The effort also explored how a demand response program could be designed to better predict the value of peak events and, for customers, how the onboarding, communication and engagement with customers could be leveraged. Burlington learned that the system could be further enhanced by streamlining methods to onboard customers, automating communication with building management systems, and adding tools for device owners to test that their system is performing.
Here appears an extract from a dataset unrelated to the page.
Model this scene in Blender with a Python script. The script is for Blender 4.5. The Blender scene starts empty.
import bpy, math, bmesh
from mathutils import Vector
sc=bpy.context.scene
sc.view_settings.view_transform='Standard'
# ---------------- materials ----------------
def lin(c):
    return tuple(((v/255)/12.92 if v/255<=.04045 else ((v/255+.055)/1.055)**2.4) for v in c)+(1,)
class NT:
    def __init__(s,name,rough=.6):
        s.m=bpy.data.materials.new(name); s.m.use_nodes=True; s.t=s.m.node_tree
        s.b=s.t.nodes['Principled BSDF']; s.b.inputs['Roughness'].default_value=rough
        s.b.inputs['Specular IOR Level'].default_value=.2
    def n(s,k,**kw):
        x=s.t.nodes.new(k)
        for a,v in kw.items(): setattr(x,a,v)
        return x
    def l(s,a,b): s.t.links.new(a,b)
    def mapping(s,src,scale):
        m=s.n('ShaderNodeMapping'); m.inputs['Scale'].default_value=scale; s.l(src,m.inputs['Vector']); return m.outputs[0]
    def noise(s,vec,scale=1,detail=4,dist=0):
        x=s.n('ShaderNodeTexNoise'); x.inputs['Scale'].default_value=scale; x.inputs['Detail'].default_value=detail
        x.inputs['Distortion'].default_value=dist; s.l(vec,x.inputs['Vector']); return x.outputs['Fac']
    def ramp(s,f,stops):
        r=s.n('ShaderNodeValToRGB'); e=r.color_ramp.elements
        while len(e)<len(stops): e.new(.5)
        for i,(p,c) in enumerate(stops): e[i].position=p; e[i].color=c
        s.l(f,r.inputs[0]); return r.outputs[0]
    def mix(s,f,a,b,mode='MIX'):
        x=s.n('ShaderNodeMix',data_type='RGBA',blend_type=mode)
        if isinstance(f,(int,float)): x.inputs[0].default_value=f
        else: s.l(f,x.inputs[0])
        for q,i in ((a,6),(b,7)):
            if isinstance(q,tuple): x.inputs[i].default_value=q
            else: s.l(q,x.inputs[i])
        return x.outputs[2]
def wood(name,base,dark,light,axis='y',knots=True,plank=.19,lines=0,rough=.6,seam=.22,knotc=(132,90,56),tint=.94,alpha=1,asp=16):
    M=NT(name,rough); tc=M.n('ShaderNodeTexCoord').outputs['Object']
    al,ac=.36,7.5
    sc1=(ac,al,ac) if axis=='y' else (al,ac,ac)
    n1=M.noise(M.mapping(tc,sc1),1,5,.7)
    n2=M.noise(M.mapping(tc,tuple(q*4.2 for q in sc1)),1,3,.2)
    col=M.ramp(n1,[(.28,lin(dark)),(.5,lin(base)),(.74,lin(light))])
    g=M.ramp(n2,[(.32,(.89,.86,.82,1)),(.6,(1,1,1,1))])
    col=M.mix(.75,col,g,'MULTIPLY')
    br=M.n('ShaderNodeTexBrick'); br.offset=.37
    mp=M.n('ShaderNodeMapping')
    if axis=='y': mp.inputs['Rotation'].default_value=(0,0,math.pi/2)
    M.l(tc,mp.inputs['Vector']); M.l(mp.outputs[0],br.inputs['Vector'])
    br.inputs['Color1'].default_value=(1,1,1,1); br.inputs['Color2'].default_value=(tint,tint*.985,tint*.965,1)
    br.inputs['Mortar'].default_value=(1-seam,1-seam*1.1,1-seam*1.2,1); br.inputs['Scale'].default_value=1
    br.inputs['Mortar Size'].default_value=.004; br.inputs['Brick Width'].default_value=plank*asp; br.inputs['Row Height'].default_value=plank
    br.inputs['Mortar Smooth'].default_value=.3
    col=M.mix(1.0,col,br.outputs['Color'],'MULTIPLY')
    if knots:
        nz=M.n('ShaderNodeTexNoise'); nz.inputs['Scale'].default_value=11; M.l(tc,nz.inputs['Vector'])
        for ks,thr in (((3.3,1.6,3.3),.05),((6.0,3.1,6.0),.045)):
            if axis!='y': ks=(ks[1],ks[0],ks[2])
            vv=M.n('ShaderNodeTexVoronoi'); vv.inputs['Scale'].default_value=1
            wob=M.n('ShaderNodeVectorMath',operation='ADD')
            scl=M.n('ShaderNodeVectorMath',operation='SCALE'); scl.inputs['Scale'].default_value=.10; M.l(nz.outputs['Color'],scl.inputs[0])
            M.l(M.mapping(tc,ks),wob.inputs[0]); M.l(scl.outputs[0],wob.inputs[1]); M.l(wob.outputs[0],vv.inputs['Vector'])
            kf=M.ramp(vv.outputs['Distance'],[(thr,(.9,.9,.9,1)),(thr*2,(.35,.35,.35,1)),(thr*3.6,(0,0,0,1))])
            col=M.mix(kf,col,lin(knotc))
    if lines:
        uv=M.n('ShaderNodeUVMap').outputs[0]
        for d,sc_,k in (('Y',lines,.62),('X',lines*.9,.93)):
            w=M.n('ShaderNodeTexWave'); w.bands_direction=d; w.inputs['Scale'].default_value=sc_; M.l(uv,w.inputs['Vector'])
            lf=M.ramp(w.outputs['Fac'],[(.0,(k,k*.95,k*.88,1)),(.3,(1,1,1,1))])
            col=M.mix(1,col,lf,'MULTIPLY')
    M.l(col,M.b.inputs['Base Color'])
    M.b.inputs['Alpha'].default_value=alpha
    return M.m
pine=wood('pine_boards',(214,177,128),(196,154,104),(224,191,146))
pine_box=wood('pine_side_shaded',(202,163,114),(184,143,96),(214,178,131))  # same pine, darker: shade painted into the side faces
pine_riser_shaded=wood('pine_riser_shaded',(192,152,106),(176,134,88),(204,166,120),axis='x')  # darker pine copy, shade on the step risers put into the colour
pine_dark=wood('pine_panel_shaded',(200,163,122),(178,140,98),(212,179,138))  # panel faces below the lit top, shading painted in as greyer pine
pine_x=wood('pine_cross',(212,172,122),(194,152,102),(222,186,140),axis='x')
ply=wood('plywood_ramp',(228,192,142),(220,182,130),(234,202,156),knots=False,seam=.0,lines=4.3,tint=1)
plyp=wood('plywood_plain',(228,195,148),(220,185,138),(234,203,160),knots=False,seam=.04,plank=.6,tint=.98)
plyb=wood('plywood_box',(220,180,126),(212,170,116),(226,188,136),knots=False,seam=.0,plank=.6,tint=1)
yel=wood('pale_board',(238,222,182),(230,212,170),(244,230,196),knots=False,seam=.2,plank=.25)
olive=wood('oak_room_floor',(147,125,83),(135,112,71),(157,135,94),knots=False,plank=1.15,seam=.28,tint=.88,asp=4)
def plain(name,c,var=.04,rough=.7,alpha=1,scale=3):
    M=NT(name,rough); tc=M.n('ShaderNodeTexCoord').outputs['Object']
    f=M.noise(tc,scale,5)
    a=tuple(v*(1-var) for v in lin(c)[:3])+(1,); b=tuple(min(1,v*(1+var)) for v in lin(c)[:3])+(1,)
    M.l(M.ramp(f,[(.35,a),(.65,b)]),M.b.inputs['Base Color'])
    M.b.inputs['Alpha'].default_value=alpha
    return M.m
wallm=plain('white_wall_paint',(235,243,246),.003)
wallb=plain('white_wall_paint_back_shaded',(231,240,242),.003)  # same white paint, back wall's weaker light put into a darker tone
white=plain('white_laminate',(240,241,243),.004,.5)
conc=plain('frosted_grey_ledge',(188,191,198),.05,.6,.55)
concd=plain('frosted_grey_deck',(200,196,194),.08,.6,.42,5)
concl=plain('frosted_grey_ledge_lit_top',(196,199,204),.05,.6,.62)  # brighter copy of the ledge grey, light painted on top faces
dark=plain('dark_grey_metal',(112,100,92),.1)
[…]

According to the final report (accessible to DEED members only), “Any public power system that is subject to transmission or capacity charges and the ability to monetize reductions in those charges, or able to benefit from load shifting could find a similar program to be beneficial. The benefit to a public power system would be proportional to the costs that they would be able to reduce under such a program.” Burlington Electric realized a total savings of $14,579, with 70% of that amount returned as customer incentives. The report added that as the importance of bulk or wholesale sources of electricity is minimized in favor of more load flexibility, local generation, and storage, decentralized technology such as blockchain could be helpful in managing many more potential new grid assets as well.